Monday, November 19, 2012

U.S. foreign policy: Iraq, Iran and 100 years of failure

An Iraqi diplomat has called upon other Arab oil producers to “use oil as a weapon” against the United States. Fox News reports this as if it should come as a surprise.

“The shocking statement from a democratic government in power only after the U.S. and allies ousted murderous dictator Saddam Hussein in a costly and bloody war laid bare the Middle Eastern nation’s true allegiance,” reports Fox.

The detachment from reality exhibited by news organizations like Fox and Americans in general is stunning. Americans actually believe that Iraqis should be grateful that the United States invaded their country, destroyed their infrastructure, killed hundreds of thousands of innocent civilians and made homeless refugees of millions more.

They also believe that after deposing a relatively westernized dictator and putting the Shia majority in power, the resulting government would not seek to retaliate against U.S. support for Israel.

This is by no means an isolated incident. It is a recurring theme. Contrary to official myth, U.S. foreign policy has been a failure for the past 100 years, virtually without exception.

We’re constantly told that the United States has a “special role” in the world, due to its status as sole superpower and the role it has played over the past century “defending freedom.” This is pure delusion.

A small percentage of Americans are vaguely aware that Osama bin Laden did not create Al Qaeda (Arabic for “the base”). It was started in Pakistan by Sheik Abdullah Azzam with CIA support. According to veteran reporter Eric Margolis,

“I know this because I interviewed Azzam numerous times at al-Qaida HQ in Peshawar while covering the anti-Soviet jihad in Afghanistan. Azzam set up al-Qaida, which means “the base” in Arabic, to help CIA and Saudi-financed Arab volunteers going to fight in Soviet-occupied Afghanistan. In those days, the west hailed them as “freedom fighters,” writes Margolis.

This is nothing new. The U.S. government has been creating monsters through military or covert interventions and then wasting blood and treasure fighting them since it first abandoned its noninterventionist foreign policy at the turn of the 20th century.

Most Americans do not realize that both Imperial Japan and Nazi Germany were largely the result of previous U.S. foreign policy. As Will Grigg relates,

“Japan had a role in TR’s (Teddy Roosevelt’s) vision for the Pacific. As long as Japan kept Russia in check, did its part to pry open China to Washington’s corporate clients, and didn’t make a play for America’s overseas colony in the Philippines, it could claim dominion over Korea and Manchuria under the terms of a ‘Monroe Doctrine for Asia,’ Roosevelt privately told Baron Kentaro Kaneko, Tokyo’s emissary to the United States. “

It is ironic that FDR’s chief excuse for goading Japan into war was Japan’s attempted conquest of China. Japan was merely pursuing the course a member of FDR’s own family had laid out for them a few decades earlier.

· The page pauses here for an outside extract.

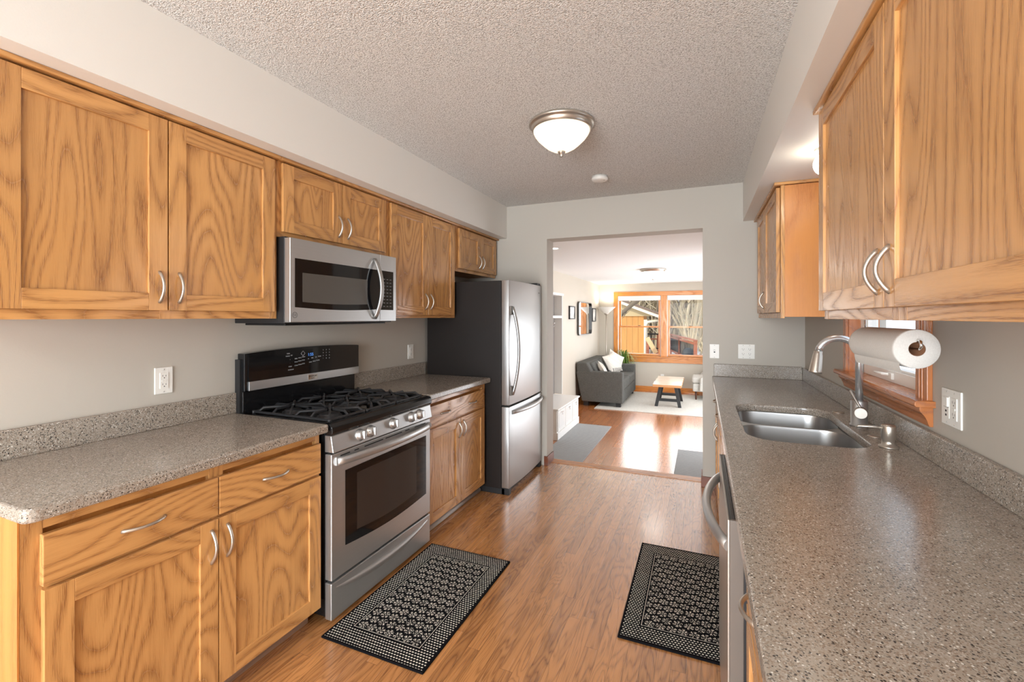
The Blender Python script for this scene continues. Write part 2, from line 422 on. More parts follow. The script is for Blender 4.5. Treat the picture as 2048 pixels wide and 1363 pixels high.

That Japan was an expanding empire at all was chiefly the result of U.S. government support and encouragement.

U.S. interventionism similarly backfired in Germany. Had Woodrow Wilson kept faith with voters who reelected him because he “kept us out of the war (WWI),” that conflict would have remained a stalemate. Germany would never have signed the Treaty of Versailles and therefore never would have experienced the economic hardship that led to Hitler’s rise to power.

Intervention to halt the spread of communism has produced similar results. The only truly communist nations left are North Korea and Cuba, whose governments remain in power chiefly because U.S. antagonism rallies support for their oppressive governments. Viet Nam began reforms toward a market economy a mere twelve years after expelling the American invaders.

The United States decided to take a diplomatic approach with China. They have also moved toward a market economy on their own.

The next dragon queued up for slaying is Iran. Supposedly, its government is so irrational that allowing them to acquire a nuclear weapon will result in catastrophe. Everyone forgets just how that government came to power.

In 1953, the CIA and British MI5 overthrew democratically-elected Iranian Prime Minister Mohammad Mosaddegh, chiefly over his nationalization of the Iranian oil industry. That left the U.S./British-installed Shah Mohammad Reza Pahlavi in power. The Shah was hated by the Iranian people due to his image as a western puppet and his brutal suppression of dissent.

In 1979, a revolution in Iran ended 2,500 years of continuous monarchy and led to the establishment of an Islamic Republic. Thus, the “radical extremists” that presently govern Iran came to power as a direct consequence of U.S. interventionism.